Les chemins des sondeurs sont-ils pavés de mauvaises intentions de vote ?

Satisfaction bien tardive (au bout de quelques 30 ans) : j’ai fait prévaloir, via la Commission des sondages, une remarque à propos des intentions de vote qui occupent sans cesse la scène politico-médiatique. Comme si d’ailleurs les Français, qui s’abstiennent parfois beaucoup lors des élections, étaient en permanence pris d’irrépressibles envies de passer dans l’isoloir.

Qu’est-ce qu’une intention de vote ? Un choix entre des candidats ou des listes qu’éventuellement, à condition d’être bien disposé à l’égard d’un scrutin proposé, on se promet de faire.

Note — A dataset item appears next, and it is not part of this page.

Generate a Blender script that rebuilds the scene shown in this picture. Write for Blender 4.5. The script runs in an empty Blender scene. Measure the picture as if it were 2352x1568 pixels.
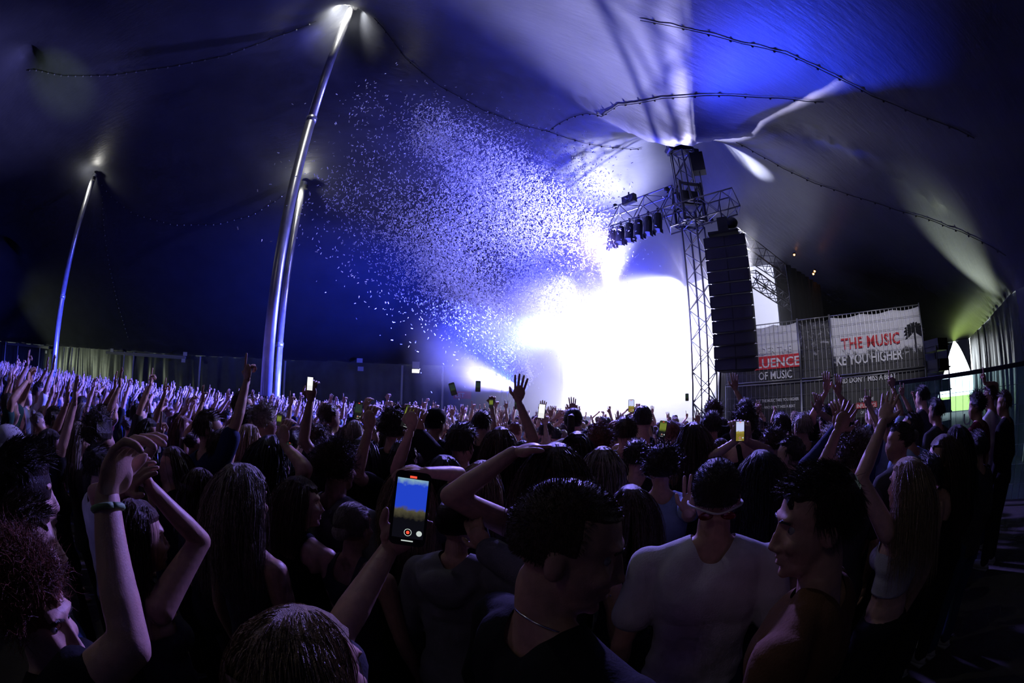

Mais plus tard, quand le temps sera venu de se préoccuper d’une élection… quand seront vraiment connus les enjeux et surtout clairement arrêtés les compétiteurs en lisse.
Donc, cher sondeur, repassez me voir ou rappeler-moi 9, 6, 2 semaines, voire 1 ou 2 jours avant le dimanche électoral.

Alors, auparavant, que mesurent les instituts et surtout que publient les médias, si les intentions ne sont pas encore forgées ?
Eh bien, des intérêts divers pour telle ou telle personnalité dont on verrait bien qu’elle doive ou qu’elle puisse être candidate ! Oui, il s’agit surtout de préférences de candidatures, avec en outre un léger penchant en faveur de ceux qui échappent aux idées trop bien établies des partis politiques.
La personne interrogée, dont les préoccupations du moment ne la mettent pas encore dans la peau d’un électeur, peut se prêter à jouer avec les états-majors qui testent les meilleures opportunités… mais sans engagement.

Ainsi durant toute l’année 1994, alors qu’un observateur averti pouvait déceler l’offre politique de Jacques Chirac en voie d’être mieux formée que celle d’Edouard Balladur, les sondages indiquaient des intentions de vote inverses. Les réponses des sondés avaient principalement en tête l’actualité des efforts d’Edouard Balladur et peut-être le souvenir que celui-ci avait annoncé qu’il ne serait pas candidat à la présidentielle pour mieux faire son travail de Premier ministre.

Alors que les sondeurs jurent ne pas pratiquer le pronostic, leurs «instantanés photographiques d’une opinion très fluide» fournissent aux intérêts commerciaux des médias des effets d’annonces quasi quotidiens (qui s’apparentent aux commentaires d’une course hippique, selon Michel Rocard, alors ministre de l’Agriculture en charge du PMU).

La Commission des sondages différenciera probablement désormais ses exigences en fonction des périodes où l’intention de vote prend plus de réalité.